Written in a hotel room in New York the week I read the audio book of my novel Stardust, while waiting for a car to come and take me away, for editor and poet Rain Graves, who had asked me for a couple of poems for her Web site at www.spiderwords.com. I was happy to discover that it worked when read before an audience.

“SUNBIRD”

My oldest daughter, Holly, told me exactly what she wanted for her eighteenth birthday. “I want something nobody else could ever give me, Dad. I want you to write me a short story.” And then, because she knows me well, she added, “And I know you’re always late, and I don’t want to stress you out or anything, so as long as I get it by my nineteenth birthday, you’re fine.”

There was a writer from Tulsa, Oklahoma (he died in 2002), who was, for a little while in the late 1960s and early 1970s, the best short story writer in the world. His name was R. A. Lafferty, and his stories were unclassifiable and odd and inimitable-you knew you were reading a Lafferty story within a sentence. When I was young I wrote to him, and he wrote back.

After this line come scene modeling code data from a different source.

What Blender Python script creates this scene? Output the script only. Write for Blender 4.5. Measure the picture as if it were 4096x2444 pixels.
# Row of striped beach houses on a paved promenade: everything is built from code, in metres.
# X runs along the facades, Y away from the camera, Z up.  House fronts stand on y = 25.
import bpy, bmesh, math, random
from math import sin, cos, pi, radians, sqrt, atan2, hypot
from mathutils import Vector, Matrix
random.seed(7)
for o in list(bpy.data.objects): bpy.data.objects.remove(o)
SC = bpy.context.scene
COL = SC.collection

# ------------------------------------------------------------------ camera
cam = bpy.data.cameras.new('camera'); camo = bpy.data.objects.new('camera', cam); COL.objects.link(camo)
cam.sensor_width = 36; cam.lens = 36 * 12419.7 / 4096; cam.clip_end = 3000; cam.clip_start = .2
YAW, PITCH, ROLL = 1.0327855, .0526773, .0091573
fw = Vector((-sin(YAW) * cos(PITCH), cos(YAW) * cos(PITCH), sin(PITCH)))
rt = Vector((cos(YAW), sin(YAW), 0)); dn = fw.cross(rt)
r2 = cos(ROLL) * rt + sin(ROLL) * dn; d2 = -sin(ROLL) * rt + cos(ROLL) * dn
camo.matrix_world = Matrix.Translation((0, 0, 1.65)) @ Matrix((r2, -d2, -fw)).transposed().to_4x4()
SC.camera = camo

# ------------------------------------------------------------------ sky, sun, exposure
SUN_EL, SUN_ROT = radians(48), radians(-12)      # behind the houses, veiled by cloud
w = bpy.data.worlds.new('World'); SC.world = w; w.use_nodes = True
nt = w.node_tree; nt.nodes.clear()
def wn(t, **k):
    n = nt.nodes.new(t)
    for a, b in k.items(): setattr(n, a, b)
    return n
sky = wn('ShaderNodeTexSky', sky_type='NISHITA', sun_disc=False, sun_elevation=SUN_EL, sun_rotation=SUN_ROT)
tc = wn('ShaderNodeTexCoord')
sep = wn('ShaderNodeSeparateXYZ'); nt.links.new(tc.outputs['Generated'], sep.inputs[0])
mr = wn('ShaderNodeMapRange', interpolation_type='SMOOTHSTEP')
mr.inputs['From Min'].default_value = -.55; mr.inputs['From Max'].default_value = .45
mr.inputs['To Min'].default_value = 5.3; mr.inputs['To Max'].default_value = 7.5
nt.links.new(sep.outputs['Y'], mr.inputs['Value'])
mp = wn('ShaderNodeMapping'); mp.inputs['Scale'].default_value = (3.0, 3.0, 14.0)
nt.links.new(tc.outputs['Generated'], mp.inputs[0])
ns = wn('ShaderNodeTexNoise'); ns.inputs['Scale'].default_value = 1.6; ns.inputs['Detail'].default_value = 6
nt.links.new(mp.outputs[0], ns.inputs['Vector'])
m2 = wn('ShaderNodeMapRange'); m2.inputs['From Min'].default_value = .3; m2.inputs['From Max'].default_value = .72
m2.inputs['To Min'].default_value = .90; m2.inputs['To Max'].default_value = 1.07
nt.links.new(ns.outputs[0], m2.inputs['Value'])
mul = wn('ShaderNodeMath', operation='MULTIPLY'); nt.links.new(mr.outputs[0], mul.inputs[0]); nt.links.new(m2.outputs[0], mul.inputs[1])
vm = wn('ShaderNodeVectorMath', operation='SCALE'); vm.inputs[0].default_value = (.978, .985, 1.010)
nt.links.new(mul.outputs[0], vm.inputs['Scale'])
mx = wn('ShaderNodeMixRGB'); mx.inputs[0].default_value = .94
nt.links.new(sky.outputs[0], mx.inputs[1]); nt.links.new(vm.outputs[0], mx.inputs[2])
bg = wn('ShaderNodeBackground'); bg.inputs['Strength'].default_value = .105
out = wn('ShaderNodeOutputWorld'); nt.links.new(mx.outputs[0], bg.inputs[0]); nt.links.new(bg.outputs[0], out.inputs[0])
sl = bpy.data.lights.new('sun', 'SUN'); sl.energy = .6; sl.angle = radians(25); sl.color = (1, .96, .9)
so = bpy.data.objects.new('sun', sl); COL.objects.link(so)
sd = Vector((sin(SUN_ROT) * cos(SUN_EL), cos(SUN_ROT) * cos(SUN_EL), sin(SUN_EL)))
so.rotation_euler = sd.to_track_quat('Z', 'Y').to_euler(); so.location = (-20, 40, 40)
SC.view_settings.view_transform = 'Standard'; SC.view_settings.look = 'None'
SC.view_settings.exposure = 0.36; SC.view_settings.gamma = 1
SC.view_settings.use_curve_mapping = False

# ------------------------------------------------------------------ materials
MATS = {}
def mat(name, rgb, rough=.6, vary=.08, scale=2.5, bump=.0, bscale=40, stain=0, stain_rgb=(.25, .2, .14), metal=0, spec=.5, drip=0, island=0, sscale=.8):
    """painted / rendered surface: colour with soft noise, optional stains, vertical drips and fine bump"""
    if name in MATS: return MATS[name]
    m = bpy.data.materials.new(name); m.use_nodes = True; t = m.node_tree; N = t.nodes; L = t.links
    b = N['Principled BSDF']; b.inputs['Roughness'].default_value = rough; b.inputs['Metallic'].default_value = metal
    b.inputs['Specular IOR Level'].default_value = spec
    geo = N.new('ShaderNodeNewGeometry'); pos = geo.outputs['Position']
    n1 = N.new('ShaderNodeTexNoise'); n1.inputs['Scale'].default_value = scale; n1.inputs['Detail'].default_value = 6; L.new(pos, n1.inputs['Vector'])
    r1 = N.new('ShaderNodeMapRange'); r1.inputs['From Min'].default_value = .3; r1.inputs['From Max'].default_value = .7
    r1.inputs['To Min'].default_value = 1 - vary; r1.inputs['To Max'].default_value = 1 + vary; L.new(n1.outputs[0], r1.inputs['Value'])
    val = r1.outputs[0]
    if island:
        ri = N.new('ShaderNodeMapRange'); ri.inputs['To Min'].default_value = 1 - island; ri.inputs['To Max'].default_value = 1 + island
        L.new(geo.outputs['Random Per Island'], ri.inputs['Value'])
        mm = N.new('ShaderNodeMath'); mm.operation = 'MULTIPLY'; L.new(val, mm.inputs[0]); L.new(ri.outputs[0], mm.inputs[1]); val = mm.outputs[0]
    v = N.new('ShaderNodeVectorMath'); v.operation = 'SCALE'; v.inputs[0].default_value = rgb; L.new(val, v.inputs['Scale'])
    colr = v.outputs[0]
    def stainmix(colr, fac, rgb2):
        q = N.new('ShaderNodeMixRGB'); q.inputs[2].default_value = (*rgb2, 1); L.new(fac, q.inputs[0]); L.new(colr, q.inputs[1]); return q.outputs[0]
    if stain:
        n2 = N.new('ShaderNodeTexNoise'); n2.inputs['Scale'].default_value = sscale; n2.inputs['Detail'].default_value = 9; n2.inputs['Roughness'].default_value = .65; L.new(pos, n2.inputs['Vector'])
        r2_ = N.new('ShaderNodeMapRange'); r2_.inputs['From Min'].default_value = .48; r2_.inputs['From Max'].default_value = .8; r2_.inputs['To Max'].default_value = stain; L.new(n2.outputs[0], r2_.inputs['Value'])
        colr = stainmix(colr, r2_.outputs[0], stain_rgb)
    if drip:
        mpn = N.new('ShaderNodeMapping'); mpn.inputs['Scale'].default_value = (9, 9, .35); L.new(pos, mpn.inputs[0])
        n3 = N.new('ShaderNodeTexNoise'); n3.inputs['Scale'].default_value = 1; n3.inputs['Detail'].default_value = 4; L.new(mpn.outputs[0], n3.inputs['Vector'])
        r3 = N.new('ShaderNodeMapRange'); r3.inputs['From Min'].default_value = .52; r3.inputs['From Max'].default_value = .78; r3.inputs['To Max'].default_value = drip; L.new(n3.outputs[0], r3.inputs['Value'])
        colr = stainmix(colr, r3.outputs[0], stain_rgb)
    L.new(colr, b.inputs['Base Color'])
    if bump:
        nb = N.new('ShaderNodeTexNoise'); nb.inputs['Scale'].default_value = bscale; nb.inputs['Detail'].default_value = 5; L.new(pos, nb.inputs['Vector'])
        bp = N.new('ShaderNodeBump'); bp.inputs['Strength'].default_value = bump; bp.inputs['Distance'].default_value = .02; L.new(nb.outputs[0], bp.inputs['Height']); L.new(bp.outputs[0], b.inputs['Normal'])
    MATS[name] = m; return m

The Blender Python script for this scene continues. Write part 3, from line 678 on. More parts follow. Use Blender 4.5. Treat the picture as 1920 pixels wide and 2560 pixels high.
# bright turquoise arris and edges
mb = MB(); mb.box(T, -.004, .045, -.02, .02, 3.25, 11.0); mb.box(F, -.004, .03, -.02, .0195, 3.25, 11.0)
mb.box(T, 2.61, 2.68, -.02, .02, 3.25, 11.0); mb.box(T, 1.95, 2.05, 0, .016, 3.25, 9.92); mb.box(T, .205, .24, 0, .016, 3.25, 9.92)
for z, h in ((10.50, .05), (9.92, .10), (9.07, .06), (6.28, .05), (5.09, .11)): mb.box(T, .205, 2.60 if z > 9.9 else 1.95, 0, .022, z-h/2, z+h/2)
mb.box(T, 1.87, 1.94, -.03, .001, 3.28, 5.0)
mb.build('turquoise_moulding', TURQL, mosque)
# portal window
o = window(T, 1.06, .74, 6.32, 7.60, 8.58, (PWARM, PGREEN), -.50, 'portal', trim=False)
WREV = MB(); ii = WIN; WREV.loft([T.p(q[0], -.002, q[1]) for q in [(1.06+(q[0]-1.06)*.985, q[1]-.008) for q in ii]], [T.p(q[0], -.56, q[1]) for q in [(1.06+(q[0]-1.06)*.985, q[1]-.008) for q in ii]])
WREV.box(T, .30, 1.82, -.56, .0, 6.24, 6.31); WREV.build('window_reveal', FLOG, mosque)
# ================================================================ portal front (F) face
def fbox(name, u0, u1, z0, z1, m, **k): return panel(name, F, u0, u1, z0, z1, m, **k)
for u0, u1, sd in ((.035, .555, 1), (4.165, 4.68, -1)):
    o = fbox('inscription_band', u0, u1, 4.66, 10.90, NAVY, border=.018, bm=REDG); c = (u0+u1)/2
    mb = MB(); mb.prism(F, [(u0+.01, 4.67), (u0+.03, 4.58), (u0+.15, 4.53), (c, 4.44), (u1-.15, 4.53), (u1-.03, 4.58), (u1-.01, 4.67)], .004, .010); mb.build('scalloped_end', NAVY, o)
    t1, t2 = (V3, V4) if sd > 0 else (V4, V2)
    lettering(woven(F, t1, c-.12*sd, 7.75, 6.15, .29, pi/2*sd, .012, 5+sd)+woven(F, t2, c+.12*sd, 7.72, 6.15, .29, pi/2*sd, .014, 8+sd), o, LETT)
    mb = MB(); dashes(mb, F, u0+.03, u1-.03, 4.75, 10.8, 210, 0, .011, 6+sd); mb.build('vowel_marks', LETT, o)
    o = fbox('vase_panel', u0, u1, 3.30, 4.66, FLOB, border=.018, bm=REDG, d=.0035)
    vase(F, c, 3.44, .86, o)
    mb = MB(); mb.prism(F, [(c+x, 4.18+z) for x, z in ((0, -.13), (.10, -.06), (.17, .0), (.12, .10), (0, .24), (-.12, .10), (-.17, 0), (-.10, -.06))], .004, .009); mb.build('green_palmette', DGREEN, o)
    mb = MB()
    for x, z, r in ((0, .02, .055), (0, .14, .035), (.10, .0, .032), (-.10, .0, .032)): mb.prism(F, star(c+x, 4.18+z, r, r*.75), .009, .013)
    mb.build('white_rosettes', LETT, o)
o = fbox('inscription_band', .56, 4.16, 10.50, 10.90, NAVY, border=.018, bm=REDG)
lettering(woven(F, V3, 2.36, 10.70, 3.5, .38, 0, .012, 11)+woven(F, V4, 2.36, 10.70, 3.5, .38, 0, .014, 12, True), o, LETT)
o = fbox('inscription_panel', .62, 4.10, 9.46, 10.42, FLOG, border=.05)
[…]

“Sunbird” was my attempt to write a Lafferty story, and it taught me a number of things, mostly how much harder they are than they look. Holly didn’t get it until her nineteen-and-a-halfth birthday, when I was in the middle of writing Anansi Boys and decided that if I didn’t finish writing something-anything-I would probably go mad. With her permission it was published in a book with an extremely long title, often abbreviated to Noisy Outlaws, Unfriendly Blobs, and Some Other Things That Aren’t As Scary…, as a benefit for the literacy program 826 NYC.